Schnellenberger realized his bowl goal in his second season at Miami, and built a sturdy recruiting base by drawing an imaginary line across Florida and declaring the southern portion, “The State of Miami.” By 1983, his master plan culminated with an upset of No. 1 Nebraska in the Orange Bowl and a national championship.

Had he remained at Miami, Kehoe says Schnellenberger might have won as many as 10 national championships. “If anybody would have done it, it would have been him,” Kehoe said. “He was something else, man.”

University of Miami coach Howard Schnellenberger holds the 1981 Peach Bowl trophy aloft after his team defeated Virginia Tech. (AP Photo/Joe Sebo)
University of Miami coach Howard Schnellenberger holds the 1981 Peach Bowl trophy aloft after his team defeated Virginia Tech. (AP Photo/Joe Sebo)

Instead, Schnellenberger left for a job that never materialized, agreeing to run a USFL franchise expected to relocate from Washington to Miami. The deal collapsed after the USFL announced a shift to a fall schedule and Schnellenberger chose not to follow new ownership to Orlando.
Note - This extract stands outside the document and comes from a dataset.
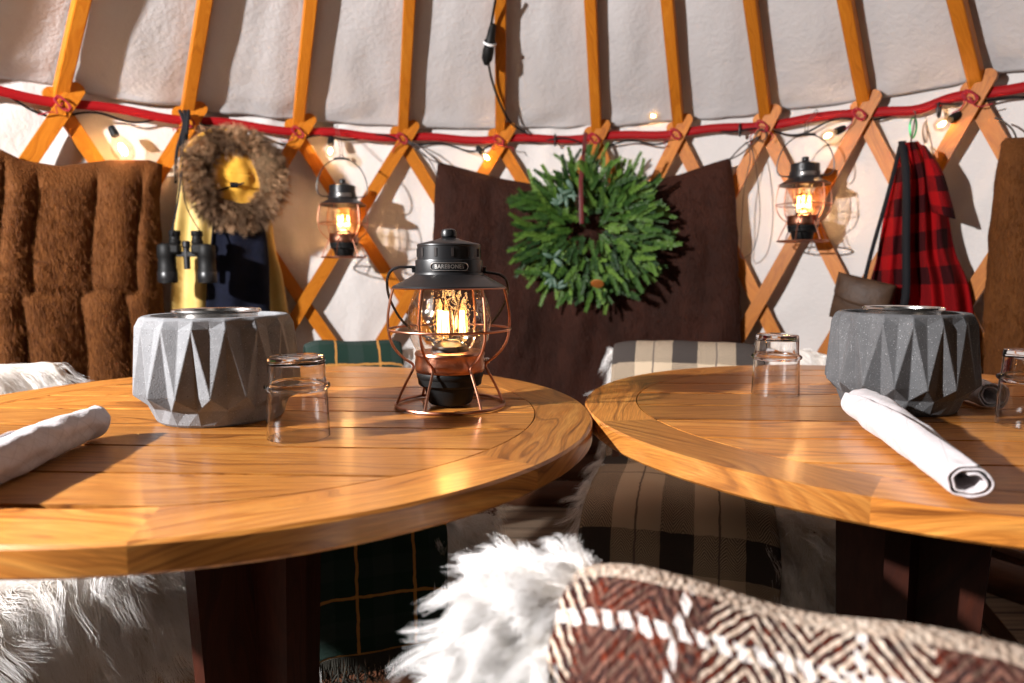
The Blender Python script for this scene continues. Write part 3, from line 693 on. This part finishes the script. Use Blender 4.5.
# ------------------------------------------------------------------ pelts on the lattice
def pelt(name, label, top, left, right, bottom, inset, mats, puff, hair_n, hair_len, ny=70, nx=90, hook=()):
    """top: [(px,py)], left/right: [(py,px)] tables, bottom py; puff(px,py) -> m out of the wall"""
    T = None; P = []; B = []
    for i in range(nx):
        u = i/(nx-1); col = []; bc = []
        for j in range(ny):
            v = j/(ny-1)
            x0 = left[0][1]*(1-u)+right[0][1]*u; ty = lerp_table(top, x0)
            py = ty+(bottom-ty)*v; l = lerp_table(left, py); r = lerp_table(right, py); px = l+(r-l)*u
            px += 2.0*nz((u*0, py*.05, 1), 1, 3)*(1 if u > .5 else -1)*abs(2*u-1)
            e = min(u*nx, (nx-1-u*(nx-1)), 1)
            ed = min(1, min(u, 1-u)*14, v*11); rnd = math.sqrt(max(0, 1-(1-ed)**2))
            ins = inset+.028*rnd+puff(px, py)*ed
            col.append(on_wall(px, py, ins)); 
            if i in (0, nx-1) or j in (0, ny-1): pass
            bc.append(on_wall(px, py, inset))
        P.append(col); B.append(bc)
    mb = MB(); mb.grid(P, flip=True); mb.grid(B)
    o = mb.build(name, mats[0], angle=None); tag(o, label, 'fur throw', 'brown pelts hung on the lattice')
    A, N, uv = dense(P, 40000, 5); c = np.array([WC[0], WC[1], 0]); inw = c-A; inw[:, 2] = 0; inw /= np.linalg.norm(inw, axis=1)[:, None]
    fl = np.sign((N*inw).sum(1))[:, None]; N = N*fl
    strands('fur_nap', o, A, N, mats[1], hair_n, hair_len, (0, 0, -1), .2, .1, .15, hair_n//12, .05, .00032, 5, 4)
    return o
def puff_tan(px, py):
    q = px+4*math.sin(py*.03)+(12 if py > 293 else 0); k = (q+10*math.sin(q*.04))/44.
    f = abs(math.sin(PI*k))**.38; s_ = 1-math.exp(-((py-293)/5.)**2)*.7
    return .036*f*(.55+.45*s_)+.012*nz((px*.03, py*.012, 0), 1, 3)
def puff_dark(px, py):
    return .022*nz((px*.035, py*.012, 0), 1, 6)+.016*abs(math.sin(px*.058+.3*math.sin(py*.02)))**.6+.006*nz((px*.1, py*.05, 0), 1, 2)
pelt('fur_pelt', 'tan brown fur throw with deep vertical folds hung at the left', [(-70, 150), (0, 149), (22, 160), (60, 166), (110, 160), (150, 160), (164, 165)], [(140, -70), (430, -70)], [(160, 163), (200, 160), (290, 163), (430, 170)], 430, .055, (M['pelt_tan'], M['hair_tan']), puff_tan, 34000, .018)
pelt('fur_pelt', 'dark brown fur throw behind the green wreath', [(438, 162), (455, 166), (500, 178), (545, 186), (600, 187), (640, 183), (680, 174), (712, 163), (730, 158)], [(158, 438), (200, 434), (300, 433), (430, 430)], [(158, 731), (200, 736), (300, 740), (430, 742)], 430, .055, (M['pelt_dark'], M['hair_dark']), puff_dark, 30000, .016)
pelt('fur_pelt', 'light brown fur throw cut by the right edge of the photo', [(996, 150), (1006, 138), (1030, 137), (1100, 140)], [(140, 1002), (170, 996), (230, 989), (300, 984), (430, 984)], [(140, 1100), (430, 1100)], 430, .075, (M['pelt_tan'], M['hair_tan']), lambda px, py: .012*nz((px*.03, py*.012, 0), 1, 3)+.012*abs(math.sin(px*.07)), 14000, .016, nx=50)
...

This left him available as Louisville looked for a coach who could pump life into its flatlining football program.

Despite Schnellenberger's conspicuous credentials – the national championship at Miami, three more as an Alabama assistant, the Dolphins’ perfect season – Cardinals fans were not immediately inclined to suspend their disbelief.

Obstacles were numerous and systemic. Without Miami’s teeming talent pool, Schnellenberger’s Louisville foundation work went slowly. His first three seasons showed only incremental progress, from 2-9 to 3-8 to 3-7-1. The Cardinals were shut out five times in those 33 games, and 21 of their 24 losses were by double digits.
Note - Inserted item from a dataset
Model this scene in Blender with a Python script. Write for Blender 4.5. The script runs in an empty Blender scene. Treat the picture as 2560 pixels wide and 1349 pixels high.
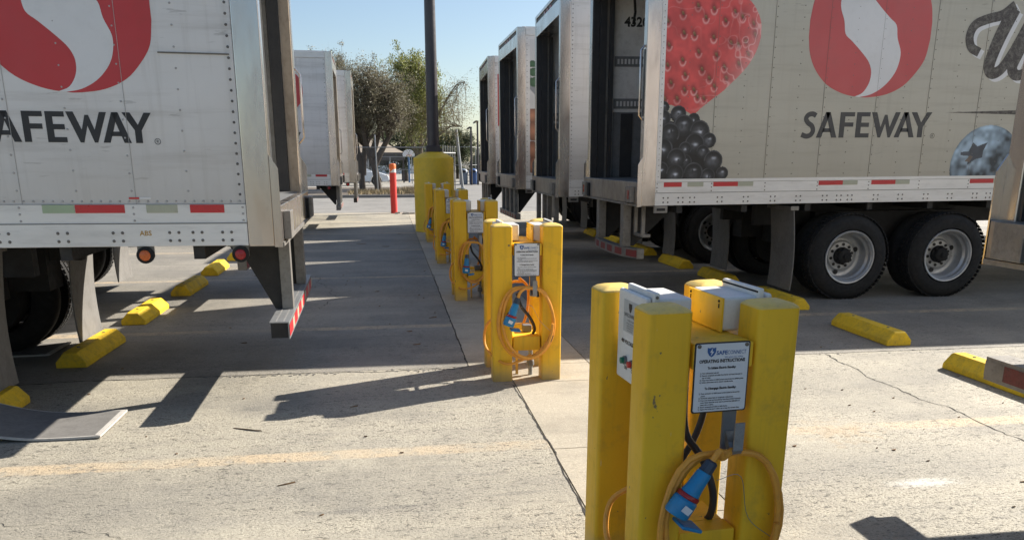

What the scoreboard didn't show was a system taking shape. Before the NCAA instituted a 20-hour-per-week limit on supervised activities in 1991 — and likely long afterward — Schnellenberger pushed his players to extraordinary limits. Brohm remembers meeting a referee on an airplane who saw Louisville scrimmaging as he left to officiate a spring game at Pittsburgh, flew there and back, worked the game, and found Louisville still scrimmaging upon his return.
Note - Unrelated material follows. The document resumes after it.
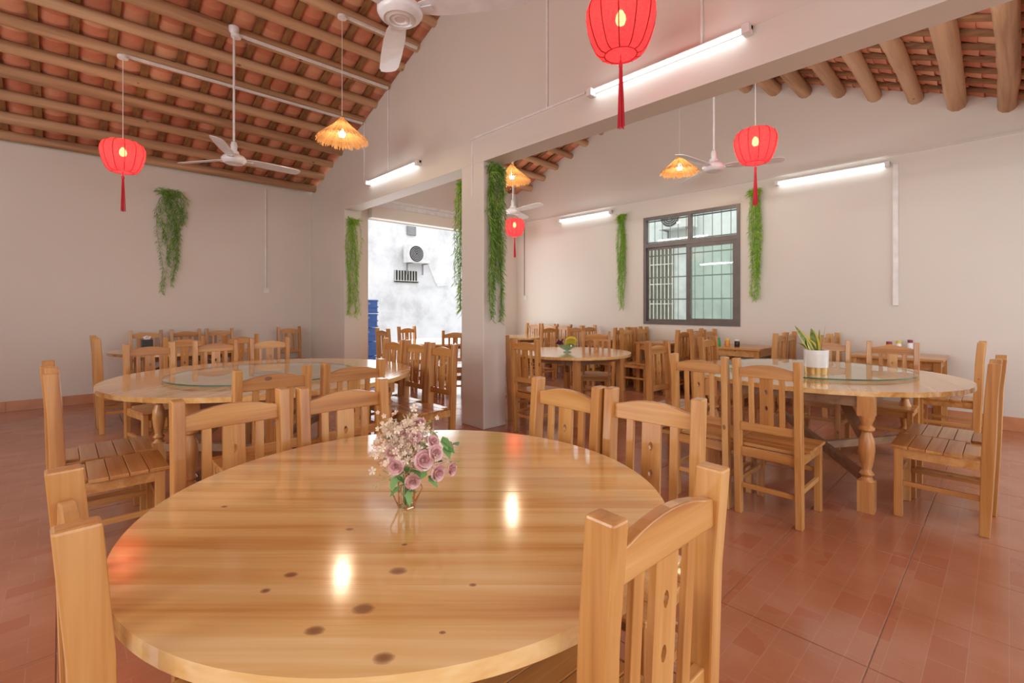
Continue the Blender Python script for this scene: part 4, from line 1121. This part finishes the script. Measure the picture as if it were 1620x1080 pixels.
# ---------------------------------------------------------------- condiments on wall tables
GRN = plain('bright_green_plastic', (0.03, 0.35, 0.10), .35); ORG = plain('orange_sauce', (0.80, 0.32, 0.04), .3); BLK = plain('dark_soy', (0.03, 0.012, 0.01), .25); YEL = plain('yellow_lid', (0.75, 0.6, 0.08), .4); REDM = plain('dark_red_lid', (0.25, 0.03, 0.05), .4)
def jar(x, y, h, r, body, lid, name, label, group=None):
    t = empty(name, (x, y, 0.7803)); tag(t, label, 'jar' if name != 'tissue_box' else 'box', group)
    m = MB(); m.lathe([(0, 0), (r * .92, 0), (r, h * .08), (r, h * .68), (r * .8, h * .78), (0, h * .78)], 16, caps=False); m.build('body', body, t, smooth=True)
    m = MB(); m.lathe([(0, h * .78), (r * .84, h * .78), (r * .84, h * .97), (r * .78, h), (0, h)], 16, caps=False); m.build('lid', lid, t, smooth=True)
jar(6.72, 2.84, .12, .038, GRN, GRN, 'condiment_jar', 'green plastic jar on the wall table right of the window corner')
jar(6.80, 2.74, .11, .034, ORG, YEL, 'condiment_jar', 'orange sauce jar between the green and the black one')
jar(6.86, 2.63, .10, .034, BLK, WHITE_PL, 'condiment_jar', 'small black sauce jar right of the orange one')
p = at_z(1455, 559, .78); jar(p[0] + .2, p[1] + .0, .13, .055, GRN, GRN, 'condiment_jar', 'round green jar on the nearest wall table')
p = at_z(1437, 560, .78); jar(p[0] + .15, p[1], .16, .03, CERAM, REDM, 'condiment_jar', 'white bottle with dark lid left of the round green jar')
p = at_z(1418, 560, .78); jar(p[0] + .15, p[1], .15, .03, CERAM, YEL, 'condiment_jar', 'white bottle with yellow lid over the chair back')
p = at_z(1403, 560, .78); jar(p[0] + .15, p[1], .14, .035, ORG, REDM, 'condiment_jar', 'orange jar with dark red lid, leftmost on the nearest wall table')
tb = empty('tissue_box', (0.86, 8.12, 0.7803)); tag(tb, 'small black tissue box on the far left table', 'tissue box')
B(-.06, .06, -.06, .06, 0, .11).build('box', DARKHOLE, tb, bevel=.004)
m = MB(); m.add([(-.03, 0, .11), (.03, 0, .11), (.045, .01, .15), (0, -.01, .165), (-.045, .015, .145), (0, .012, .11)], [(0, 1, 2, 3), (0, 3, 4), (5, 4, 3), (5, 3, 2, 1)]); m.build('tissue', CERAM, tb)

# ---------------------------------------------------------------- courtyard beyond the doorway
def stained(name, base):
    m, nt, p = nodes_of(name); tc = N(nt, 'ShaderNodeTexCoord')
    n1 = N(nt, 'ShaderNodeTexNoise'); n1.inputs['Scale'].default_value = 1.1; n1.inputs['Detail'].default_value = 8; n1.inputs['Roughness'].default_value = .65; L(nt, tc.outputs['Object'], n1.inputs['Vector'])
    r = ramp(nt, [(0.34, tuple(c * .68 for c in base)), (0.5, tuple(c * .92 for c in base)), (0.62, base)]); L(nt, n1.outputs['Fac'], r.inputs[0]); L(nt, r.outputs[0], p.inputs['Base Color']); p.inputs['Roughness'].default_value = .9
    bump(nt, p, n1.outputs['Fac'], .3, .02); return m
STAIN = stained('stained_whitewash', (0.86, 0.86, 0.87)); CONC = stained('courtyard_concrete', (0.55, 0.53, 0.5))
g = MB(); g.box(-12, 26, -14, Y0 - .2, -.16, -.06); g.box(-12, 26, YB + .2, 22, -.16, -.06); g.box(XR + .2, 26, Y0 - .2, YB + .2, -.16, -.06); g.box(3.5, XR + .2, YB2 + .2, YB + .2, -.16, -.003)
struct(g.build('ground', CONC))
YW = 13.2
nb = empty('neighbour_building', (6, YW, 0)); tag(nb, 'stained whitewashed building across the courtyard seen through the doorway', 'building')
B(-6, 10, 0, .3, -.06, 7.5).build('wall', STAIN, nb)
B(-1.62, -1.30, -.06, 0, -.06, 3.05).build('drainpipe', plain('grey_render', (.5, .5, .5), .8), nb)
def pxY(px, py, Yv):
    a = (px - 810) / FPX; d = Yv / (CT - ST * a); return ((ST + CT * a) * d, Yv, CAMH - (py - HZ) * d / FPX)
a = pxY(624, 427, YW); b = pxY(659, 446, YW)
wn = B(a[0] - 6, b[0] - 6, -.02, .0, b[2], a[2]).build('window', DARKHOLE, nb)
m = MB()
for i in range(9):
    xx = lerp_(a[0] - 6, b[0] - 6, i / 8); m.tube([(xx, -.05, b[2]), (xx, -.05, a[2])], .014, 6)
m.box(a[0] - 6.03, b[0] - 5.97, -.06, -.04, b[2] - .03, b[2] + .03); m.box(a[0] - 6.03, b[0] - 5.97, -.06, -.04, (a[2] + b[2]) / 2 - .2, (a[2] + b[2]) / 2 - .16); m.build('window_bar', BARW, wn)
a = pxY(643, 357, YW); b = pxY(657, 373, YW); B(a[0] - 6, b[0] - 6, -.06, 0, b[2], a[2]).build('vent', BARM, nb, bevel=.01)
def ac_unit(x, y, z, rz, label, w_=.85, h_=.58):
    t = empty('air_conditioner', (x, y, z), rz); tag(t, label, 'air conditioner', 'outdoor air conditioner units')
    B(-w_ / 2, w_ / 2, -.30, 0, 0, h_).build('casing', WHITE_PL, t, bevel=.015)
    m = MB(); m.lathe([(0, 0), (.22, 0), (.24, .015), (.25, .0)], 28, caps=False); o = m.build('fan_guard', DARKHOLE, t, smooth=True); o.rotation_euler = (PI / 2, 0, 0); o.location = (-.12, -.302, h_ / 2)
    m = MB()
    for k in range(1, 5):
        rr = .05 * k; q = [(rr * math.cos(2 * PI * i / 20), rr * math.sin(2 * PI * i / 20), .012) for i in range(21)]; m.tube(q, .004, 4, False)
    m2 = m.build('guard_ring', WHITE_PL, o)
    for s_ in (-1, 1):
        m = MB(); m.box(s_ * w_ * .35 - .02, s_ * w_ * .35 + .02, -.32, 0, -.03, 0); m.box(s_ * w_ * .35 - .02, s_ * w_ * .35 + .02, -.03, 0, -.35, 0)
        m.build('bracket', BARM, t)
p = pxY(656, 417, YW - .08); ac_unit(p[0], YW - .082, p[2], 0, 'white air conditioner on the courtyard building above the barred window', .82, .56)
m = MB(); q0 = pxY(668, 415, YW - .05); 
m.tube([(q0[0] + .2, YW - .05, q0[2]), (q0[0] + .5, YW - .05, q0[2] - .6), (q0[0] + .6, YW - .05, q0[2] - .75), (q0[0] + .95, YW - .05, q0[2] - .72), (q0[0] + 1.1, YW - .05, q0[2] - .4)], .02, 6)
tag(m.build('drain_hose', WHITE_PL, smooth=True), 'pale drain hose curling below the courtyard air conditioner', 'hose')
# blue crates
BLUE = plain('blue_plastic_crate', (0.07, 0.20, 0.62), .4)
cr = empty('blue_crate', (0, 0, 0)); 
def crate_parts(t):
    m = MB(); w_, d_, h_ = .30, .22, .29; e = .012
    m.box(-w_, w_, -d_, d_, 0, e)
    for s_ in (-1, 1):
        m.box(-w_, w_, s_ * d_ - e / 2, s_ * d_ + e / 2, 0, h_); m.box(s_ * w_ - e / 2, s_ * w_ + e / 2, -d_, d_, 0, h_)
    m.build('shell', BLUE, t)
    m = MB()
    for z in (.02, .14, h_ - .02):
        for s_ in (-1, 1):
            m.box(-w_ - .015, w_ + .015, s_ * (d_ + .012) - .008, s_ * (d_ + .012) + .008, z - .012, z + .012); m.box(s_ * (w_ + .012) - .008, s_ * (w_ + .012) + .008, -d_ - .015, d_ + .015, z - .012, z + .012)
    m.build('rim', BLUE, t)
    m = MB()
    for s_ in (-1, 1): m.box(-.07, .07, s_ * (d_ + .02) - .004, s_ * (d_ + .02) + .004, .19, .23)
    m.build('handle', plain('pale_blue_plastic', (.25, .4, .75), .4), t)
crate_parts(cr); cr.location = (4.60, 9.6, -0.003); cr.rotation_euler = (0, 0, .3)
tag(cr, 'blue plastic crate in the courtyard, bottom of the stack', 'crate', 'blue crates stacked in the courtyard')
for i in range(1, 5):
    dup(cr, (4.60 + .01 * i, 9.6, -.003 + .302 * i), .3 + .03 * (-1) ** i, 'blue plastic crate in the courtyard stack, %s' % ('second from the bottom', 'middle one', 'second from the top', 'topmost')[i - 1])
# building seen through the side window
nx = 11.4
n2 = empty('side_building', (nx, 5, 0)); tag(n2, 'pale building with a barred window seen through the right wall window', 'building')
B(0, .3, -8, 6, -.06, 7).build('wall', stained('pale_green_whitewash', (0.88, 0.89, 0.87)), n2)
def pxX(px, py, Xv):
    a = (px - 810) / FPX; d = Xv / (ST + CT * a); return (Xv, (CT - ST * a) * d, CAMH - (py - HZ) * d / FPX)
a = pxX(1025, 390, nx); b = pxX(1066, 512, nx)
wn = B(-.03, 0, b[1] - 5, a[1] - 5, b[2], a[2]).build('window', plain('dim_window_interior', (.22, .19, .15), .4), n2)
m = MB(); 
for i in range(8):
    yy = lerp_(b[1] - 5, a[1] - 5, i / 7); m.tube([(-.08, yy, b[2]), (-.08, yy, a[2])], .014, 6)
for i in range(5):
    zz = lerp_(b[2], a[2], i / 4); m.box(-.09, -.07, b[1] - 5.02, a[1] - 4.98, zz - .014, zz + .014)
m.build('window_bar', BARW, wn)
p = pxX(1076, 363, nx - .08); ac_unit(nx - .082, p[1], p[2], -PI / 2, 'white air conditioner outside the top of the side window', .9, .6)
"We were known for all six quarterbacks to get about 50 attempts in every scrimmage," Brohm said. "We had a lot of reps. (Schnellenberger) wasn’t scared to take his whole Saturday and play football all day long."

Schnellenberger would win all six of his bowl games between Miami, Louisville and his last stop, Florida Atlantic. That his overall record in college football is a more modest 158-151-3 is most easily attributable to the sorry state of those three programs at the time he took over.

Efforts to elevate him to the College Football Hall of Fame, endorsed by both Alabama’s Nick Saban and the New England Patriots’ Bill Belichick, have been frustrated by criteria that include a .600 winning percentage for coaches.

Perhaps Schnellenberger’s best chance to pad his numbers was when he left Louisville for the University of Oklahoma in 1995. His exit was prompted, at least in part, by U of L President Donald Swain’s decision to join Conference USA. And, of course, because of Oklahoma’s considerable cachet in college football.

“Maybe it’s time I got on the elevator halfway up the mountain,” he said. “Now, I can focus in on the summit.”

But instead of embracing the history and traditions of one of the game’s great powers, Schnellenberger succeeded mainly in alienating administrators and fans.

Watching the Sooners stumble in the Copper Bowl before he took charge, he declared the players to be “out of shape, unorganized and unmotivated.” After boasting about books being written and movies made about his time in Norman, he resigned after a single 5-5-1 season.

“We came out of there not as revered and respected as when we came in,” he said later.

In Louisville, however, Schnellenberger’s reputation is largely intact. U of L’s football complex bears his name and its football program bears the stamp of the huckster who delivered hope.